* start *

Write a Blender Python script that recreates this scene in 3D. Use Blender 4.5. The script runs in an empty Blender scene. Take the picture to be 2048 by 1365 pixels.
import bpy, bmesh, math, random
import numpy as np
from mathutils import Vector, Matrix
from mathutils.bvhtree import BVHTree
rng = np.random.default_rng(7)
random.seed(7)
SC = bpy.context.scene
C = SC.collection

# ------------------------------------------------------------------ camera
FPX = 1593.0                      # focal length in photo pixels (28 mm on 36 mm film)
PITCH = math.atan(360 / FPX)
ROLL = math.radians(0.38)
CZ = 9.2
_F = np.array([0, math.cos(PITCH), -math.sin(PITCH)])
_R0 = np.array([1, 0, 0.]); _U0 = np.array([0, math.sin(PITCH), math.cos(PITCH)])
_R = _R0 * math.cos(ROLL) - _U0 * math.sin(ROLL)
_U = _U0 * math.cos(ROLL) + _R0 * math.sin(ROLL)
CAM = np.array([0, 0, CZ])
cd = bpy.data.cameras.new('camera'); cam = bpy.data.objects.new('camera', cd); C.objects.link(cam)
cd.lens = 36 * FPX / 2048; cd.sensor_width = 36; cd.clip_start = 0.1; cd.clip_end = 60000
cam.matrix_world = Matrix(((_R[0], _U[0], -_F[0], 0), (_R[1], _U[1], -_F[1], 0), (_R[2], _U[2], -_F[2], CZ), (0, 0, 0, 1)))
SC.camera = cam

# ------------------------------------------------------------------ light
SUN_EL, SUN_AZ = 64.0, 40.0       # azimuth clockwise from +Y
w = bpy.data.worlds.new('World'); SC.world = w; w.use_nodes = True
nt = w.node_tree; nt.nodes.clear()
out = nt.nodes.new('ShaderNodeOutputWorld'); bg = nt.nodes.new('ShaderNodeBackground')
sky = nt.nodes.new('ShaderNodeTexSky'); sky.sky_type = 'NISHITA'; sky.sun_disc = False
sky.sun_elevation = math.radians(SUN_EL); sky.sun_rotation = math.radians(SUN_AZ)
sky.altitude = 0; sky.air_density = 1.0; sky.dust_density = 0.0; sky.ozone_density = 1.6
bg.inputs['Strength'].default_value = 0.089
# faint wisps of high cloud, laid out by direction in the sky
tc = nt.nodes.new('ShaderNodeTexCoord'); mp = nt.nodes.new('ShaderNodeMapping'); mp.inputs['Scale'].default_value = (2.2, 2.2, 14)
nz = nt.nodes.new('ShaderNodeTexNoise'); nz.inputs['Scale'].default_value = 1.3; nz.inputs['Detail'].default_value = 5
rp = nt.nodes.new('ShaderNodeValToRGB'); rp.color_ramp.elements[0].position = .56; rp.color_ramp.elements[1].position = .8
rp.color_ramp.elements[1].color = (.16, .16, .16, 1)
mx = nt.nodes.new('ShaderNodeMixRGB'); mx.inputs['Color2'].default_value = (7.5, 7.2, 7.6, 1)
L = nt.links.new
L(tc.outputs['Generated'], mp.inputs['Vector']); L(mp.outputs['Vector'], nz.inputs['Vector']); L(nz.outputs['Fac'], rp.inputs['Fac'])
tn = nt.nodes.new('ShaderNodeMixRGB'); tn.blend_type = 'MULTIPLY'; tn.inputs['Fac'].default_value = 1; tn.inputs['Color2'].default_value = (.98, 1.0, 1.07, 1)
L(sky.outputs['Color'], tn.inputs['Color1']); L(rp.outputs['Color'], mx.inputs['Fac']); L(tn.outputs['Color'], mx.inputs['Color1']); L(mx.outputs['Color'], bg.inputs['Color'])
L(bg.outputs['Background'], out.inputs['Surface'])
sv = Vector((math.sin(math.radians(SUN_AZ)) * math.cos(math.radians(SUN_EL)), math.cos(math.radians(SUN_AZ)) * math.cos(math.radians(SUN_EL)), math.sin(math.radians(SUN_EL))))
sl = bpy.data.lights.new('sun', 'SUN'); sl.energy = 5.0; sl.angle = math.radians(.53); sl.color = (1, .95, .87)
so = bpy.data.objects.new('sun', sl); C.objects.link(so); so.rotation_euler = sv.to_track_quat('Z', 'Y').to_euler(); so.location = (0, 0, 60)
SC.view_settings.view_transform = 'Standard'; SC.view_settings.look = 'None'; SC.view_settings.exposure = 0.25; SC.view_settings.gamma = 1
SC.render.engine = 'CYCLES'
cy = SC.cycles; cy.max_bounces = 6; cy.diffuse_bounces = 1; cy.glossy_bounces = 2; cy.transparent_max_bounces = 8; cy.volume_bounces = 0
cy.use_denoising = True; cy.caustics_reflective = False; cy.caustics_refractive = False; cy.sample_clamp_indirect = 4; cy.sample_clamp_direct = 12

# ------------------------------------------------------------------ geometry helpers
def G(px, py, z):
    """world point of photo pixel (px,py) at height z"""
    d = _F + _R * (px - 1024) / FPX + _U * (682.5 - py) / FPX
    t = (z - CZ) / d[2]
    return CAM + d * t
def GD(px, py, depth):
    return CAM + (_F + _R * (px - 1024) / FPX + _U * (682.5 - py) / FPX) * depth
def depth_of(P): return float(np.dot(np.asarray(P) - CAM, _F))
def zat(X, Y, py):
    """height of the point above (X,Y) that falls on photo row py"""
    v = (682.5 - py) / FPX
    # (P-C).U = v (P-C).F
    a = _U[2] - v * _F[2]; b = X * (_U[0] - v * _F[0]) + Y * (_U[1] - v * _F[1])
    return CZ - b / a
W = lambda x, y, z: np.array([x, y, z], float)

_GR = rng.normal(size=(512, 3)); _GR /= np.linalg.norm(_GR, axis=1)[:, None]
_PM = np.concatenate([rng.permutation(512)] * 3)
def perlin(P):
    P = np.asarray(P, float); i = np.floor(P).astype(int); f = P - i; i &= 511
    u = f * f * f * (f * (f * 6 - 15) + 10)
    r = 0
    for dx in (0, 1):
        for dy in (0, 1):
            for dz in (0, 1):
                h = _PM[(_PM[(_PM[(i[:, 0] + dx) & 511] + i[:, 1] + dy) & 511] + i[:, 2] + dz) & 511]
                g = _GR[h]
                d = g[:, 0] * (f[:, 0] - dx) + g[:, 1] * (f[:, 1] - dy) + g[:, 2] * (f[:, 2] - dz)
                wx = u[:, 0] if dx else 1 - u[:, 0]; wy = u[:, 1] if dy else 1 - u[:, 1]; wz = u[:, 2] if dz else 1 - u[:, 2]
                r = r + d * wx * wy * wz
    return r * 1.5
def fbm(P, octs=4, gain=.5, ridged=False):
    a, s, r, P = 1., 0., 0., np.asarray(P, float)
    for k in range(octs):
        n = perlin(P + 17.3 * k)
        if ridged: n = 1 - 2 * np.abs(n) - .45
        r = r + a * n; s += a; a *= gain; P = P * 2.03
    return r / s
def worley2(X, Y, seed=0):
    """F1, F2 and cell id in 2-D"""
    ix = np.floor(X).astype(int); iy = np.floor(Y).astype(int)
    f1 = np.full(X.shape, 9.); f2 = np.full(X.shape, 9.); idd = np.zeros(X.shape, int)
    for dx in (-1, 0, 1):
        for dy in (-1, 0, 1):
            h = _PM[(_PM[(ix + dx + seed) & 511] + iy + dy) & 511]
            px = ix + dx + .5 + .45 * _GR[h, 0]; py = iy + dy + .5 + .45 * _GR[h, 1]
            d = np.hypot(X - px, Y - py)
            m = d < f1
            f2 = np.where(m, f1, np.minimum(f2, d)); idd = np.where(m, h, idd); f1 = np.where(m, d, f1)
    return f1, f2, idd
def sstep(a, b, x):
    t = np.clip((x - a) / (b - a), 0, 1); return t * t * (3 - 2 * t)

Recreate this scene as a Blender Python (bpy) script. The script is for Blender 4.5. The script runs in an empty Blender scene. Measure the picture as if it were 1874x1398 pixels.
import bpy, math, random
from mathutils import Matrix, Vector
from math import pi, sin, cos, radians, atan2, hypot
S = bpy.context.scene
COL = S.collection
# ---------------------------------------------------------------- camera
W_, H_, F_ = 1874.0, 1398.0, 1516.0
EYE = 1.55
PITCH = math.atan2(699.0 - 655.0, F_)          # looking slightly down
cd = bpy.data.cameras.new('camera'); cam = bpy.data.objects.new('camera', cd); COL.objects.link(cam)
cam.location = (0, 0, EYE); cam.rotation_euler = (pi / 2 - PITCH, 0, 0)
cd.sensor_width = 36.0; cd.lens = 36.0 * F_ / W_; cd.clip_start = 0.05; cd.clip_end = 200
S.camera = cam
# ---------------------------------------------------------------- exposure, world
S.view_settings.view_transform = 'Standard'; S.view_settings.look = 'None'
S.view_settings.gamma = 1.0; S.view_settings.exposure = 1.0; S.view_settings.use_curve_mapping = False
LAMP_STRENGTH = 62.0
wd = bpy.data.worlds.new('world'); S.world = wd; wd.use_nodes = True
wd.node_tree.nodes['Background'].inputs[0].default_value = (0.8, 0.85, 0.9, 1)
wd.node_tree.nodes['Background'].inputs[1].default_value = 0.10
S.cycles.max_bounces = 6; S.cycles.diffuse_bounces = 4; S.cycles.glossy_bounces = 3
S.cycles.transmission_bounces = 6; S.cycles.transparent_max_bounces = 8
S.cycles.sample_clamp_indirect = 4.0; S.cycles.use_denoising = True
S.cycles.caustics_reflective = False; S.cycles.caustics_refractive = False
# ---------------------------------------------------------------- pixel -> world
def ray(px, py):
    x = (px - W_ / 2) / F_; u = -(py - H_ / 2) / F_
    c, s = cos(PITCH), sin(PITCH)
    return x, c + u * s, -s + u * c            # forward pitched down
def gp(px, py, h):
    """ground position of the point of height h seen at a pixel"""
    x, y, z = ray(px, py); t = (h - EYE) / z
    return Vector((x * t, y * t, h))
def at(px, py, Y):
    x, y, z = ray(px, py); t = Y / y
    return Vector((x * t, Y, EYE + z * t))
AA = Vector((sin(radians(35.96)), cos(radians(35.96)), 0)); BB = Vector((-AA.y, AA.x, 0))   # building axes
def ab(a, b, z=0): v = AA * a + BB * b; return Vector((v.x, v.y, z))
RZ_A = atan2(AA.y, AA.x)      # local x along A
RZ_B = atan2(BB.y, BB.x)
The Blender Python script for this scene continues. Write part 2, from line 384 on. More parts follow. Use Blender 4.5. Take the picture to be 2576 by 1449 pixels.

* end *

Written exercise –
Only the lines from the beginning of the material above through the line with "C = SC.collection" are wanted; extract them exactly.

Final result –
Write a Blender Python script that recreates this scene in 3D. Use Blender 4.5. The script runs in an empty Blender scene. Take the picture to be 2048 by 1365 pixels.
import bpy, bmesh, math, random
import numpy as np
from mathutils import Vector, Matrix
from mathutils.bvhtree import BVHTree
rng = np.random.default_rng(7)
random.seed(7)
SC = bpy.context.scene
C = SC.collection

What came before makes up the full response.